Mais, en 1452, à la première nouvelle d'un débarquement en Médoc de quelques troupes commandées par Talbot, Bordeaux, sans calculer les chances de succès, arbora les couleurs anglaises, et la garnison française, prise au dépourvu, abandonna la ville ; les autres places suivirent l'exemple de la capitale. Charles VII, obligé de conquérir une seconde fois sa province, envoya ses généraux assiéger le fort de Castillon. Talbot et son fils volèrent au secours de la place ; l'action s'engagea sous ses murs ; tous deux y périrent avec un grand nombre de chevaliers de Guyenne et d'Angleterre. Après cette victoire, Charles ne rencontra presque plus de résistance. La garnison de Bordeaux demanda à capituler, et, malgré l'opposition des bourgeois, elle ouvrit ses portes au roi de France.

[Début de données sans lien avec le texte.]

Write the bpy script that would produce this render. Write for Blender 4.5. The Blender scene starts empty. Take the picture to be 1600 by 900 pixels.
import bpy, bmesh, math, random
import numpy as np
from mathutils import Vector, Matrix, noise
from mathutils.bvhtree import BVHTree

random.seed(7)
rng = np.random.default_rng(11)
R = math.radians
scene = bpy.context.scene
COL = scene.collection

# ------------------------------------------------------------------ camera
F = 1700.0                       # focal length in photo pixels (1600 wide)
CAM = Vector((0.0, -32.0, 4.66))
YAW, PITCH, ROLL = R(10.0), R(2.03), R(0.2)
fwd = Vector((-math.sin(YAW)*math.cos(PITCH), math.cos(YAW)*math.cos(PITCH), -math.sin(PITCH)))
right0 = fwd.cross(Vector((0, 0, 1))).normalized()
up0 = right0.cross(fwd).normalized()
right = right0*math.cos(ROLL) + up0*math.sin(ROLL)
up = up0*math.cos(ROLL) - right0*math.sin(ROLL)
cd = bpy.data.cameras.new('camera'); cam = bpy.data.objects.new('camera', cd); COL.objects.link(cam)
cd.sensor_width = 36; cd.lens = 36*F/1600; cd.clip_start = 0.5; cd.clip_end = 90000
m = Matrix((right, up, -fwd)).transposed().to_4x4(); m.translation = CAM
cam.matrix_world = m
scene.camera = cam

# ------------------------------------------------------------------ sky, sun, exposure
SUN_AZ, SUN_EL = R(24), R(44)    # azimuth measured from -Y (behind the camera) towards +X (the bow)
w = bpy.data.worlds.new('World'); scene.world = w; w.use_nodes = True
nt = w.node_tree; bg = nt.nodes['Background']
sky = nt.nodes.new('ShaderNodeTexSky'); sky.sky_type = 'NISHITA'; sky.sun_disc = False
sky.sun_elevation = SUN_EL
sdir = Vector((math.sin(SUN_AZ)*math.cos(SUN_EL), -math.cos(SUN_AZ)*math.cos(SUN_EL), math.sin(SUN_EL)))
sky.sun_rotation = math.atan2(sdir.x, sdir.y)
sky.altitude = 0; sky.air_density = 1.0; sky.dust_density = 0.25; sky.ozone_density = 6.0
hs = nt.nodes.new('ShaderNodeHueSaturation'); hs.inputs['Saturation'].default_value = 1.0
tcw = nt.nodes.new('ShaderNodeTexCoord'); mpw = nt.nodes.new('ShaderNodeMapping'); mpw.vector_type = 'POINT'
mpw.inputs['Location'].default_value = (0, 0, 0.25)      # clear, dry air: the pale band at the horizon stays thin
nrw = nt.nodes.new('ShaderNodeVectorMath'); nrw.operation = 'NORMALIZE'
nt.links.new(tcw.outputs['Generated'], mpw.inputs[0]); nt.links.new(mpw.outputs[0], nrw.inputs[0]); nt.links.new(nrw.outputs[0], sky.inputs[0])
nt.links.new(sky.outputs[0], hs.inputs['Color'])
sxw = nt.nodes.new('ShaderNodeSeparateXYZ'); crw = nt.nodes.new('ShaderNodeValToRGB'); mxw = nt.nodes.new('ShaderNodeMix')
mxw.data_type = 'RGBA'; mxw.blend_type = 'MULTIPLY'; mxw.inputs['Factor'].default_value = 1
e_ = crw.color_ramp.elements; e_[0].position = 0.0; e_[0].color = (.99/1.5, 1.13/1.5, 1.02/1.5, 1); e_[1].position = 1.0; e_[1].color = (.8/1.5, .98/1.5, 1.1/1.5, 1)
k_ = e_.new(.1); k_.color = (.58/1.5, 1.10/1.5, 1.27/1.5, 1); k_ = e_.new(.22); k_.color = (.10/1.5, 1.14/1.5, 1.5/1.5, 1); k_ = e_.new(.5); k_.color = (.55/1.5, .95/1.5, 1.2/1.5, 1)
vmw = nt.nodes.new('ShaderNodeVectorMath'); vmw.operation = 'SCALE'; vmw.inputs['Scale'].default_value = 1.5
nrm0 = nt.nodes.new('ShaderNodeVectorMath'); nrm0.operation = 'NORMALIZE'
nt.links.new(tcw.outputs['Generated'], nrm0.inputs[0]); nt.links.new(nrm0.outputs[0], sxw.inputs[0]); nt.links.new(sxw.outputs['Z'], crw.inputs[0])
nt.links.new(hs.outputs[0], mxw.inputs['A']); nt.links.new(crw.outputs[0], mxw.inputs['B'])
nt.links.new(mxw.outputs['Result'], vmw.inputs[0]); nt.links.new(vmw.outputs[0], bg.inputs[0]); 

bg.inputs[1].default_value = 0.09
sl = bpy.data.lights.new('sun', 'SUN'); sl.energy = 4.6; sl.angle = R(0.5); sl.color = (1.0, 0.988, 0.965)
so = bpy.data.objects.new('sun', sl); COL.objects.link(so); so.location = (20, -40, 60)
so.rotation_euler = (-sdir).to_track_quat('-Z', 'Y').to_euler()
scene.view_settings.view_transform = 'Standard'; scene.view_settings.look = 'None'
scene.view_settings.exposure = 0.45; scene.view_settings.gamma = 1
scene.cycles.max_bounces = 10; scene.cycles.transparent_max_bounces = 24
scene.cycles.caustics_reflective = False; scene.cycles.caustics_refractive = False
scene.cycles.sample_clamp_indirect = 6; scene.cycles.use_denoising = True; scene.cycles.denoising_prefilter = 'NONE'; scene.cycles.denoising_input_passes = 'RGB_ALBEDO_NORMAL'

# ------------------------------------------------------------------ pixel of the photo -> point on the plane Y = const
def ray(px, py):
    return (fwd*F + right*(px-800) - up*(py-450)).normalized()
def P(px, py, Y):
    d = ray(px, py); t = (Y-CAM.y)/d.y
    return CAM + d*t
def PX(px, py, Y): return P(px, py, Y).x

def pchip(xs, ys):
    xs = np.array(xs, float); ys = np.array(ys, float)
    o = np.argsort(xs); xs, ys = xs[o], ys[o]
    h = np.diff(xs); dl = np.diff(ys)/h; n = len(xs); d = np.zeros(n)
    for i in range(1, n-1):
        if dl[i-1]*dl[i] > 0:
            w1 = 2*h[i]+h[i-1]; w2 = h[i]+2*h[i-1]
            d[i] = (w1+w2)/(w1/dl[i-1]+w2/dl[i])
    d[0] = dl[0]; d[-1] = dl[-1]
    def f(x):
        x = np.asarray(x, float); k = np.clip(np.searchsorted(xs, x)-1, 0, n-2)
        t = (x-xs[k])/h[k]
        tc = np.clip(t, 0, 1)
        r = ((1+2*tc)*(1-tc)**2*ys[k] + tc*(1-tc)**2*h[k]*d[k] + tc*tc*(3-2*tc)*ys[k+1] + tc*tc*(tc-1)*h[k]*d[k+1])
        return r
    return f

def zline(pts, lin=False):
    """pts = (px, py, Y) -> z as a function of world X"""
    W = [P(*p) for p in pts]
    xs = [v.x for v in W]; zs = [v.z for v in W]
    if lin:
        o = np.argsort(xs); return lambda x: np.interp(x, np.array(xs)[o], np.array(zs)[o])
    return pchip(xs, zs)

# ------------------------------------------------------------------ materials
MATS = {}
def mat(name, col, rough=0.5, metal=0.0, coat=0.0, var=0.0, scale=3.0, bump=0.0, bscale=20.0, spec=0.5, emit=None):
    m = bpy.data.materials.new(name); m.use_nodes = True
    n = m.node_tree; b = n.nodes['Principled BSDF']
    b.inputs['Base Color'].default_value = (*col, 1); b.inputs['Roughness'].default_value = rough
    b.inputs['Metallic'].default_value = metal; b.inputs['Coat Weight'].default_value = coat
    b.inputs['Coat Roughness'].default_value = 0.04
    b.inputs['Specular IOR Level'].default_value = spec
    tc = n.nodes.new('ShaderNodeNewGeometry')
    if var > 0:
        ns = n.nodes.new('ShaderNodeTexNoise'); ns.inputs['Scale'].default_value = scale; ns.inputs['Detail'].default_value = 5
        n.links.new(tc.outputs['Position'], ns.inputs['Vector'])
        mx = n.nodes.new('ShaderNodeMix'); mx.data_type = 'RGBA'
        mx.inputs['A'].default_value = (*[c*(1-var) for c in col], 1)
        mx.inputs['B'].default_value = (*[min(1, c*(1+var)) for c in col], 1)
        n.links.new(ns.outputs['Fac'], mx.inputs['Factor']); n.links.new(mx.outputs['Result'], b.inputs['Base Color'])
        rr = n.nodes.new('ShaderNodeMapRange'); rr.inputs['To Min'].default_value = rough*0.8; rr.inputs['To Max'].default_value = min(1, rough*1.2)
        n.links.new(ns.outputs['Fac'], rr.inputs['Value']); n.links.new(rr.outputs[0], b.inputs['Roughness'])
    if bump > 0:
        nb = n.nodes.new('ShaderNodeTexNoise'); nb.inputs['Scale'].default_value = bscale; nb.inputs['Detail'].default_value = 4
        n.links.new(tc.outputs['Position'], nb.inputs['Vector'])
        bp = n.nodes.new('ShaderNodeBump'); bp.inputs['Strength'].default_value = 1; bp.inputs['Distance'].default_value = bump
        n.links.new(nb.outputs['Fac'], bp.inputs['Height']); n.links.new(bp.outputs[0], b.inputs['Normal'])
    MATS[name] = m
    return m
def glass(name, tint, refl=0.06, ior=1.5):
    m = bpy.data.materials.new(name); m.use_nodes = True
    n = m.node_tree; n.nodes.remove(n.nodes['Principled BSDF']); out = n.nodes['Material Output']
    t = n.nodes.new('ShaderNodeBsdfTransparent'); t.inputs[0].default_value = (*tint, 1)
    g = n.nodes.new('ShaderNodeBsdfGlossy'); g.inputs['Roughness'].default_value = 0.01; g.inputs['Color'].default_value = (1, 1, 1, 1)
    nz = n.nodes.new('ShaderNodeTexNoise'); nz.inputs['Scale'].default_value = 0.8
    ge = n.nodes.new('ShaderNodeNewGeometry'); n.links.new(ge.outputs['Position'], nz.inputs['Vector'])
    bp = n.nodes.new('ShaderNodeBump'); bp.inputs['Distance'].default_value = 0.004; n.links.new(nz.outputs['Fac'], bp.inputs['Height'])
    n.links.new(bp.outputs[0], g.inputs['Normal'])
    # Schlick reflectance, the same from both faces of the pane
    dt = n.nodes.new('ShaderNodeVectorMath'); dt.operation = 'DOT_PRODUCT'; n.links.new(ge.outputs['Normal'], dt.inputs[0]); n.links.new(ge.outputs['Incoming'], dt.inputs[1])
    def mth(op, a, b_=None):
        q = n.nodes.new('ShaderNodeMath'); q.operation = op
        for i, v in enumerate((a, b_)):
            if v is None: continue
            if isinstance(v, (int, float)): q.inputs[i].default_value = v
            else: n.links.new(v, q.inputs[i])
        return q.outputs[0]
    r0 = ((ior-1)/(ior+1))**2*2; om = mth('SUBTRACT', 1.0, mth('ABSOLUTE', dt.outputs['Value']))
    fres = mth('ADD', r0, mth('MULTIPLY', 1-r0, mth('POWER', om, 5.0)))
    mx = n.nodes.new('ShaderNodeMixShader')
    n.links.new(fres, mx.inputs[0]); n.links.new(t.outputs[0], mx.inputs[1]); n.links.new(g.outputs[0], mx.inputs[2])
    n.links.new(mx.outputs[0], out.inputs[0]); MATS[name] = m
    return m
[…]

La ville perdit ses privilèges ; elle fut imposée à cent mille écus d'or, et vingt seigneurs de la province furent condamnés à l'exil. Quant aux Anglais, il leur fut permis de se rembarquer et d'emmener avec eux tous les citoyens à qui il plairait d'émigrer. Charles VII plaça de fortes garnisons dans toutes les villes de la Guyenne, et, pour tenir Bordeaux en respect, il fit bâtir deux citadelles appelées l'une le Château-Trompette, et l'autre le fort du Hâ.